Le mogli dei migranti rimaste nel Paese d’origine soffrono molto per la separazione dai loro mariti, partiti per cercare di mantenere economicamente la famiglia. Va considerato che i primi anni d’emigrazione sono spesso dedicati a procacciarsi i documenti necessari per il soggiorno e alla ricerca di un lavoro. Inoltre, il migrante può trovarsi, a volte, temporaneamente senza lavoro. In tali circostanze, le mogli dei migranti devono occuparsi delle necessità della famiglia. Hanno il dovere di assicurare il cibo ai figli e di occuparsi della loro salute e educazione.
Gli abitanti del villaggio d’origine provano sentimenti contrastanti verso le mogli degli emigrati senegalesi, cioè al tempo stesso pietà e invidia. Esse infatti sono viste come mogli di qualcuno potenzialmente ricco, ma al tempo stesso sono portatrici di una sofferenza alimentata dalla solitudine e dalla paura. Questa situazione è dovuta a numerosi fattori di tipo sociale, economico e religioso. Nella società senegalese, la moglie del migrante raramente riceve altro sostegno se non quello che le viene dal marito, poiché gli altri abitanti del villaggio la considerano più ricca di loro. Purtroppo, il marito migrante si trova in diversi casi forzato a sposarsi anche nel Paese straniero di accoglienza, per poter godere di certi vantaggi a livello giuridico ed economico.
Secondo la testimonianza di una donna emigrata: «in questo periodo, la donna viene sorvegliata dalla comunità locale, che al primo caso di deviazione dai costumi e dalle tradizioni consolidate, la giudicherà come una cattiva moglie. Secondo le nostre tradizioni, una cattiva reputazione della moglie si traduce in una umiliazione che ricade sui figli e addirittura sui nipoti, e disonora i genitori». In questo contesto, la donna si rinchiude sempre di più nella sua sofferenza interiore, impossibilitata anche a soddisfare le sue esigenze personali. La moglie del migrante vive quindi in un mondo isolato, in cui i rari momenti di conforto sono rappresentati dai contatti telefonici col marito o dall’arrivo di un suo regalo, e dalla compagnia dei figli. Questi ultimi, oltre a pochi altri membri della famiglia, sono le uniche persone che compensano l’assenza del marito. L’equilibrio della coppia e i suoi rapporti interni ed esterni si sono trasformati, e tornare a vivere di nuovo insieme rappresenta un sogno.
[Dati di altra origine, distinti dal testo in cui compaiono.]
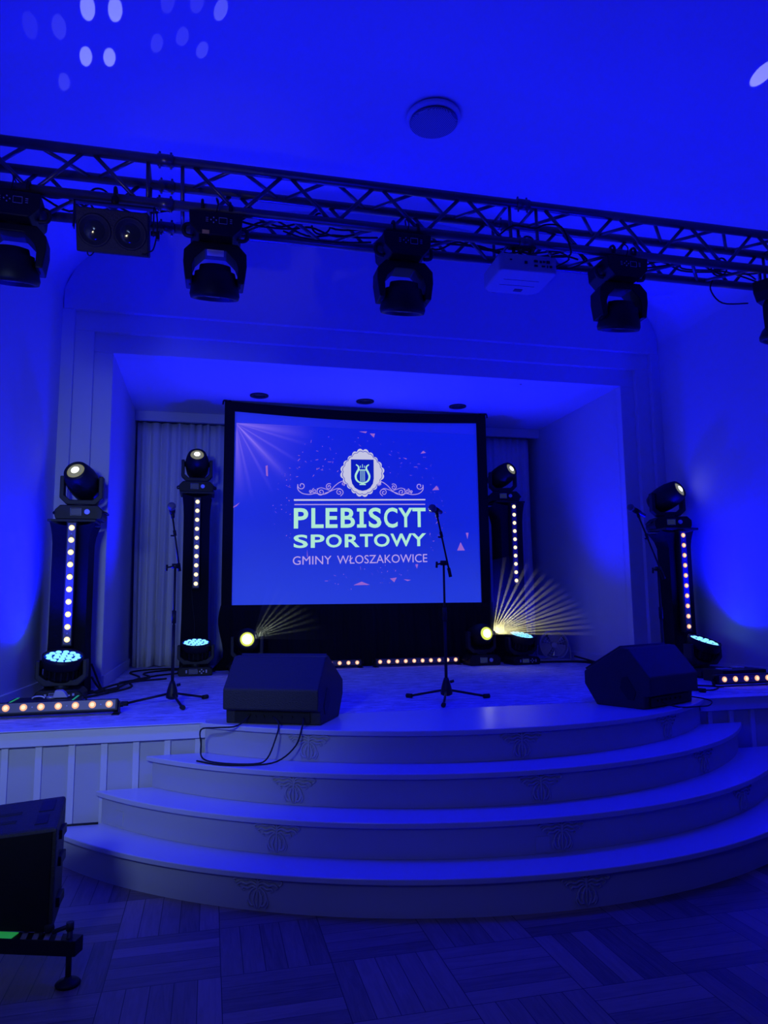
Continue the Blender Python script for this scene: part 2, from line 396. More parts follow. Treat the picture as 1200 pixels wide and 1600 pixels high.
# ------------------------------------------------------------------ ceiling fittings
c = thing('ceiling_vent', 'round perforated vent on the vaulted hall ceiling', 'vent', (3.79, -1.64, 5.205))
b = B(); b.lathe([(.215, .0), (.215, -.02), (.195, -.035), (.18, -.035), (.18, -.015)], n=40); b.done('rim', 'ceil', c)
vm = mat('perforated_white_metal', (.35, .35, .36), .6); nt = vm.node_tree
tc = nt.nodes.new('ShaderNodeTexCoord'); vo = nt.nodes.new('ShaderNodeTexChecker'); vo.inputs['Scale'].default_value = 110
vo.inputs[1].default_value = (.12, .12, .13, 1); vo.inputs[2].default_value = (.45, .45, .46, 1)
nt.links.new(tc.outputs['Object'], vo.inputs[0]); nt.links.new(vo.outputs[0], nt.nodes['Principled BSDF'].inputs['Base Color'])
b = B(); b.lathe([(.185, -.045), (.19, -.055), (.175, -.066), (.001, -.070)], n=40); b.done('perforated_disc', vm, c)
b = B(); b.cyl((0, 0, -.05), (0, 0, .04), .06); b.done('stem', 'ceil', c)
for nm, x in (('left', 2.62), ('centre', 3.80), ('right', 4.90)):
    d = thing('recessed_downlight', 'unlit round downlight recessed in the stage ceiling, the %s one of three above the screen' % nm, 'ceiling light', (x, 1.08, 3.655), 0, 'stage downlights')
    b = B(); b.lathe([(.10, .0), (.10, -.012), (.07, -.014), (.068, -.002)], n=28); b.done('rim', 'grey', d)
    b = B(); b.lathe([(.066, -.001), (.066, -.006), (.001, -.006)], n=24); b.done('lamp_face', 'glass', d)
d = B(); d.lathe([(.012, 0), (.012, -.012), (.001, -.018)], n=12)
tag(d.done('smoke_sensor', 'whitelabel', loc=(5.27, .14, 3.656)), 'tiny pale sensor on the stage ceiling near the front edge', 'sensor')

# ------------------------------------------------------------------ truss
TR = thing('lighting_truss', 'grey aluminium box truss spanning the hall above the stage stairs', 'truss', (3.0, -3.027, 3.68), rot=(0, -.019, .0275))
Tm = TR.matrix_basis
def truss_pt(x, dy=0, dz=0): s = x-3.0; return Vector((x, -3.027+.0275*s+dy, 3.68+.019*s+dz))
XL, XR = .735-3.0, 6.87-3.0
for dy in (0, .24):
    for dz in (0, -.24):
        b = B(); b.cyl((XL, dy, dz), (XR, dy, dz), .0255, n=20)
        for J in (1.87, 3.88, 5.89):
            j = J-3; b.cyl((j-.04, dy, dz), (j+.04, dy, dz), .031, n=20)
            for q in (-.028, .028): b.cyl((j+q, dy, dz+.045), (j+q, dy, dz-.045), .006, n=8)
        b.done('main_tube', 'alu', TR)
def brace(p0, p1, r=.0105, nm='brace'):
    b = B(); b.cyl(p0, p1, r, n=10); b.done(nm, 'alu', TR)
for J in (-.14, 1.87, 3.88, 5.89):
    faces = [((0, 0), (0, -.24), 0), ((.24, 0), (.24, -.24), 1), ((0, 0), (.24, 0), 1), ((0, -.24), (.24, -.24), 0)]
    for (A, C, ph) in faces:
        for j in range(7):
            xa = J+.115+.254*j-3; xb = xa+.254
            if xa < XL or xb > XR: continue
            e0, e1 = (A, C) if (j+ph) % 2 == 0 else (C, A)
            brace((xa+.012, *e0), (xb-.012, *e1))
    for q in (-.085, .085):
        x = J+q-3
        if XL < x < XR:
            for (A, C) in (((0, 0), (0, -.24)), ((.24, 0), (.24, -.24)), ((0, -.24), (.24, -.24)), ((0, 0), (.24, 0))):
                brace((x, *A), (x, *C), .0095, 'upright')

# ------------------------------------------------------------------ fixtures
def yoke_poly(w, h, t, ch, th):
    return [(-w, h), (-w, ch), (-w+ch, 0), (w-ch, 0), (w, ch), (w, h), (w-t, h), (w-t, ch+t*.7), (w-t-ch*.8, th), (-w+t+ch*.8, th), (-w+t, ch+t*.7), (-w+t, h)]
def base_unit(t, w, h, d, knob=True, taper=.04):
    b = B(); b.prism([(-w/2+.01, 0), (w/2-.01, 0), (w/2, h*.25), (w/2, h*.65), (w/2-taper, h), (-w/2+taper, h), (-w/2, h*.65), (-w/2, h*.25)], -d/2, d/2)
    bs = b.done('base', 'black', t, bevel=.006)
    b = B(); b.box((-.02, -d/2-.002, h*.52), (.075, .006, h*.42)); b.done('display', 'screenlcd', bs)
    b = B()
    for dx, dz in ((-.058, -h*.22), (.018, -h*.22), (-.058, h*.22), (.018, h*.22)): pass
    for (cx, cz, sx, sz) in ((-.02, h*.52+h*.25, .08, .002), (-.02, h*.52-h*.25, .08, .002), (-.06, h*.52, .002, h*.5), (.02, h*.52, .002, h*.5)):
        b.box((cx, -d/2-.003, cz), (sx, .006, sz))
    b.done('display_frame', 'whiteline', bs)
    if knob:
        b = B(); b.cyl((.065, -d/2+.002, h*.52), (.065, -d/2-.012, h*.52), .021, n=20); b.done('control_knob', 'knob', bs)
    else:
        b = B()
        for dx, dz in ((0, .017), (0, -.017), (-.017, 0), (.017, 0)): b.cyl((.06+dx, -d/2, h*.52+dz), (.06+dx, -d/2-.006, h*.52+dz), .0075, n=10)
        b.box((-.085, -d/2-.002, h*.52), (.014, .005, h*.35)); b.box((.105, -d/2-.002, h*.52), (.014, .005, h*.35))
        b.done('control_buttons', 'whiteline', bs)
    return bs
def head_spot(t, piv, d, lamp='white', s=1.0, lamp_r=.032):
    m = aim(piv, d); b = B()
    b.lathe([(.055*s, -.19*s), (.095*s, -.175*s), (.118*s, -.12*s), (.128*s, -.03*s), (.125*s, .05*s), (.112*s, .11*s), (.098*s, .15*s), (.088*s, .162*s), (.075*s, .162*s), (.072*s, .150*s)], m, 32)
    for a in (0, PI): b.cyl(m @ Vector((.0, 0, 0)), Vector(piv)+Vector((.14*math.cos(a)*s, 0, 0)), .03*s, n=14)
    h = b.done('head', 'black', t)
    b = B(); b.lathe([(.073*s, .149*s), (.055*s, .160*s), (.03*s, .166*s), (.001, .168*s)], m, 28); b.done('lens', 'lensglow' if lamp == 'white' else 'yellowglow', h)
    b = B(); b.lathe([(lamp_r, .166*s), (lamp_r*.7, .172*s), (.001, .174*s)], m, 20); b.done('lit_lamp', lamp, h)
    b = B(); b.tube([m @ Vector((.03*math.cos(a), .03*math.sin(a)-.105*s, .145*s)) for a in (0, 1, 2)], .001); b.bm.clear()
    return h
def stage_spot(label, loc, rz, d, lamp='white', group='moving head spots on stage', lamp_r=.032):
    t = thing('moving_head_spotlight', label, 'stage light', loc, rz, group)
    base_unit(t, .36, .115, .26)
    b = B(); b.cyl((0, 0, .11), (0, 0, .135), .07, n=24); b.X = Matrix.Translation((0, 0, .13)); b.prism(yoke_poly(.165, .235, .034, .055, .04), -.045, .045)
    b.done('yoke', 'grey', t, bevel=.006)
    head_spot(t, (0, 0, .325), d, lamp, .98, lamp_r)
    for sg in (-1, 1):
        b = B(); b.tube([(sg*.17, -.06, .075), (sg*.20, -.06, .06), (sg*.20, .06, .06), (sg*.17, .06, .075)], .008); b.done('carry_handle', 'black', t)
    return t
def wash(label, loc, rz, d, group='blue wash lights on stage'):
    t = thing('moving_head_wash_light', label, 'stage light', loc, rz, group)
    base_unit(t, .33, .085, .26, knob=False, taper=.03)
    b = B(); b.cyl((0, 0, .08), (0, 0, .115), .05, n=24); b.X = Matrix.Translation((0, 0, .105)); b.prism(yoke_poly(.178, .19, .03, .06, .045), -.05, .05)
    b.done('yoke', 'grey', t, bevel=.006)
    piv = (0, 0, .255); m = aim(piv, d); b = B()
    b.lathe([(.06, -.115), (.10, -.10), (.115, -.07), (.115, -.02), (.128, -.012), (.14, .0), (.145, .045), (.145, .075), (.135, .075), (.132, .062)], m, 36)
    for k in range(18):
        a = 2*PI*k/18; b.box(m @ Vector((.12*math.cos(a), .12*math.sin(a), -.045)), (.012, .012, .07), (m.to_3x3() @ Matrix.Rotation(a, 3, 'Z')))
    b.cyl(Vector(piv)-Vector((.155, 0, 0)), Vector(piv)+Vector((.155, 0, 0)), .025, n=14)
    h = b.done('head', 'black', t)
    b = B(); b.lathe([(.134, .060), (.134, .064), (.001, .064)], m, 32); b.done('lens_plate', 'bluerim', h)
    b = B()
    for rad, n in ((0, 1), (.050, 6), (.100, 12)):
        for k in range(n):
            a = 2*PI*k/n + .2; c0 = Vector((rad*math.cos(a), rad*math.sin(a), 0))
            b.lathe([(.0225, .064), (.019, .071), (.001, .073)], m @ Matrix.Translation(c0), 12)
    b.done('lit_lens_cells', 'cyan', h)
    for q in (-1, 1):
        b = B(); b.cyl((q*.1, .0, -.0), (q*.1, 0, .012), .02, n=12); b.bm.clear(); b.bm.free()
    return t
def led_bar(label, loc, rot, hot='warm', group='LED bars', n=10, pitch=.096, feet=True, tilt=0, length=None):
    L_ = length or (n-1)*pitch+.105
    t = thing('led_light_bar', label, 'stage light', loc, rot=rot, group=group)
    R = Matrix.Rotation(-tilt, 4, 'X'); zc = .055 if feet else 0
    Tm_ = Matrix.Translation((0, 0, zc)) @ R
    b = B(); b.X = Tm_; b.box((0, .0, 0), (L_, .075, .075), bev=.005); b.box((0, .045, 0), (L_*.7, .03, .05)); hs = b.done('housing', 'black', t)
    b = B(); b.X = Tm_; b.box((0, -.039, .003), (L_-.03, .004, .056)); b.done('front_plate', 'skin_plate', t)
    for i in range(n):
        x = (i-(n-1)/2)*pitch
        b = B(); b.X = Tm_ @ Matrix.Translation((x, -.041, .003)) @ Matrix.Rotation(PI/2, 4, 'X')
        b.lathe([(.0215, 0), (.0215, .003), (.0135, .007)], n=16); b.mi = 1; b.lathe([(.014, .0065), (.009, .0095), (.001, .010)], n=14)
        b.done('lit_lens', [hot, {'warm': 'warmcore', 'amber': 'ambercore'}[hot]], t)
    b = B(); b.X = Tm_
    for i in range(n//2):
        b.cyl(((i*2-(n-2)/2+.0)*pitch, -.040, .003), ((i*2-(n-2)/2)*pitch, -.043, .003), .004, n=8)
    b.done('screws', 'whiteline', t)
    if feet:
        for sg in (-1, 1):
            b = B(); x = sg*(L_/2+.008)
            b.box((x, 0, .04), (.005, .03, .08)); b.box((x-sg*.02, 0, .003), (.045, .12, .006)); b.cyl((x, 0, zc), (x+sg*.02, 0, zc), .013, n=12)
            b.done('foot_bracket', 'black', t)
    return t

def tower(label, loc, h, w=.27, dep=.30, flare=(.05, .05)):
    t = thing('fabric_covered_tower', label, 'tower', loc, 0, 'black fabric towers')
    b = B(); rows = []; n = 10; H = h-.03
    lev = [0, .02, .3, .6, .8, .88, .93, .97, 1.0]
    for q in lev:
        f = max(0, (q-.86)/.14)**2; g = .012 if q < .03 else 0
        hw, hd = w/2 + g, dep/2 + g
        pts = []
        for (sx, sy) in ((-1, -1), (1, -1), (1, 1), (-1, 1)):
            fx = flare[0] if sx < 0 else flare[1]
            pts.append((sx*(hw+fx*f), sy*(hd+.03*f), H*q))
        # subdivide sides with slight sag
        ring = []
        for k in range(4):
            a, c_ = Vector(pts[k]), Vector(pts[(k+1) % 4])
            for j in range(6):
                u = j/6; p = a.lerp(c_, u); mid = Vector((0, 0, p.z)); s = 1-.02*math.sin(PI*u)*(1+f*3)
                ring.append((p.x*s, p.y*s, p.z - .03*f*math.sin(PI*u)))
        rows.append(b.verts(ring))
    for r0, r1 in zip(rows, rows[1:]):
        m_ = len(r0)
        for i in range(m_): b.face([r0[i], r0[(i+1) % m_], r1[(i+1) % m_], r1[i]], False)
    b.face(list(reversed(rows[0]))); b.face(rows[-1]); b.done('fabric_cover', 'fabric', t)
    b = B(); b.box((0, 0, h-.012), (.36, .30, .022), bev=.004); b.done('top_plate', 'grey', t)
    b = B(); b.box((0, 0, .004), (w+.06, dep+.06, .008)); b.done('foot_plate', 'black', t)
    return t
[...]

Anche se le madri transnazionali si impegnano attivamente nella cura per i figli e nello sforzo di dare loro affetto e sostegno, la perdita della presenza fisica del capofamiglia viene vissuta, da loro e dagli altri componenti della famiglia, come la violazione di un modello profondamente radicato, quello del marito che si fa carico della moglie e dei figli. L’emigrazione implica un «transnazonalismo forzato» per il migrante, per sua moglie e in particolare per i suoi figli. I figli dei migranti, sebbene desiderosi di raggiungere i genitori nella terra promessa, devono affrontare la separazione da chi si è preso cura di loro, spesso per molti anni. Questo stress è particolarmente forte per le figlie femmine, sulle quali le forme di controllo e le aspettative di buon comportamento sono di solito più pressanti.
I genitori emigrati hanno sempre grandi speranze per i loro figli, e sono disposti a fare molto per fornire loro ogni possibilità di successo.
Secondo le interviste raccolte «i figli dei migranti senegalesi hanno condizioni di vita e livelli di consumi migliori, hanno più opportunità e alloggi migliori della media dei ragazzi della loro età, grazie al denaro inviato dai genitori». La maggior parte di loro raggiungerà i genitori per lavorare e prendere il loro posto, o per continuare gli studi prima di cominciare a lavorare. I genitori emigrati permettono loro di continuare a studiare all’estero, con l’obiettivo di poter poi ottenere posti di lavoro di buon livello.
Il concetto tradizionale di migrazione deve tener conto delle logiche transnazionali che caratterizzano sempre di più i fenomeni migratori. Le esperienze di transnazionalità facilitano l’articolazione e la visione del duplice e contemporaneo obiettivo di realizzare l’integrazione nel paese d’accoglienza e lo sviluppo nel Paese d’origine. Questo contribuisce al riconoscimento e alla valorizzazione dell’impegno dei migranti nei ruoli che essi svolgono all’estero e in Senegal, grazie alla loro doppia presenza.
Va in ogni caso sottolineato che il vissuto quotidiano dei componenti delle famiglie transnazionali è caratterizzato da un misto di speranza, dolore, distacco, ricongiungimenti, e infine dalla costruzione di un futuro, in condizioni assai difficili. Ciò dimostra che la migrazione non è un fenomeno esogeno, ma è profondamente incorporato nelle dinamiche delle nostre società.